A Garota no Trem chegou com uma premissa curiosa, mas havia algo de estranho em todo o material promocional do filme. Tudo parecia focado demais em um mistério policial de suspense sobre personagens dúbios com visuais lisos e com estilo de tons cinzas e pastéis. Algo como um certo sucesso do David Fincher de dois anos atrás…
Tudo é incerto nas histórias de Rachel (Emily Blunt), Megan (Haley Bennett) e Anna (Rebecca Ferguson). A primeira é uma alcoólatra que viaja constantemente de trem diante do bairro onde vivia com o ex-marido Tom (Justin Theroux), agora casado com a terceira. Nesses passeios, ela passa a fantasiar com a vida aparentemente perfeita da segunda com o lindo esposo Scott (Luke Evans). Um mistério vai unir as três.
É claramente um suspense policial embasado em personagens sombrios e com atitudes questionáveis. Uma trai o marido, outra foi amante e a protagonista não tem controle das próprias ações. Tanto que é fácil acreditar que qualquer uma delas seja a criminosa. Lembra muito Garota Exemplar. Demais até.
Mas ser apenas semelhante com outra coisa não é suficiente para dizer que não há novidade ou qualidade como filme. O que realmente incomoda aqui são as pequenas escolhas de roteiro de Erin Cressida Wilson. A começar por dividir a história entre três personagens. A ideia por si só não é ruim, mas a forma como é feita. Principalmente porque apenas a parte de Rachel é que realmente leva a produção adiante. A de Megan é contada no passado, seis meses antes do mistério e a de Anna é tão irrelevante que ela mal aparece em cena.

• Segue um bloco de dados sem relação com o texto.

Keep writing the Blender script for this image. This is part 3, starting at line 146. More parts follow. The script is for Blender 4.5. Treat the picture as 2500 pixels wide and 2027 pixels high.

Dividir a narrativa entre as três apenas deixa tudo confuso. Por outro lado, os dramas delas são muito interessantes. Especialmente com atrizes tão boas. Emily Blunt talvez entregue uma das melhores interpretações já feitas de uma pessoa bêbada. Ela o faz com pequenos e minuciosos desequilíbrios e rápidas olhadas desorientadas. É impressionante e até já despertou conversas sobre indicações a prêmios de melhor atriz. Talvez prematuro, mas compreensível.
As outras duas mantém o nível. Haley Bennett prende a atenção apenas no visual. É uma mulher extraordinariamente bonita fisicamente, e a beleza é parte fundamental de quem a personagem Megan é. Porque por baixo da superfície estonteante existe uma mulher complexa, com um trauma pesado e uma necessidade de sexo para se distanciar do próprio sofrimento. Rebecca Ferguson também é ótima como a esposa e mãe desesperada para manter a família que lhe traz culpa por sentir que a roubou de outra pessoa. É ainda melhor quando se leva em consideração que os outros papeis de Ferguson eram de mulheres fortes e autossuficientes. Demonstra capacidade de fazer personagens diferentes.
Com essas três ótimas atrizes, o filme explora bem temas como maternidade, alcoolismo, relacionamentos abusivos e outras questões que podem ser vistas como “femininas”, por mais que não sejam necessariamente só de mulheres. O texto para expressar isso busca um naturalismo melodramático. Principalmente porque as três têm problemas melodramáticos, mas não piegas com berros e gritos exagerados. As situações são comuns para muita gente. Pessoas em todos os lugares vivem as coisas demonstradas na trama.
O diretor Tate Taylor mimetiza o estilo de Fincher em Garota Exemplar. Filma cuidadosamente com planos profundos, usa direção de arte monocromática com estética de superfícies lisas. A diferença está nos planos. Para se focar nas interpretações, Taylor usa e abusa de closes que às vezes perdem os atores. A intenção é demonstrar como as personagens estão sem rumo, escondidas pelos cantos de um mundo que funciona sem elas.
É tudo muito bom, se não fosse a necessidade de se fazer um filme policial. Porque todas as tramas dramáticas ricas e bem conduzidas são ofuscadas por um mistério capenga, cuja conclusão é ilógica. Especialmente quando se descobre a característica que mais une as três. É óbvio, baseado em um roteiro que mente para o espectador quase de forma desrespeitosa e tem um típico antagonista que muda de personalidade quando se descobre que ele ou ela é vilão. Apesar disso, o clímax final tem um suspense muito bom, que deixa tenso e com medo pelos personagens “bonzinhos”.
Seria um grande drama, se não se esforçasse demais em ser outro filme. Ainda tem características excelentes. Os conflitos pessoais são ricos, bem escritos e conduzidos. As interpretações são extraordinárias. As discussões são interessantes e dão espaço para protagonismo de mulheres. É fácil ficar dividido. Ele tem muitas características ótimas e muitas ruins. Ainda é válido pelas pequenas coragens de ser diferente e ousado nos temas que discute.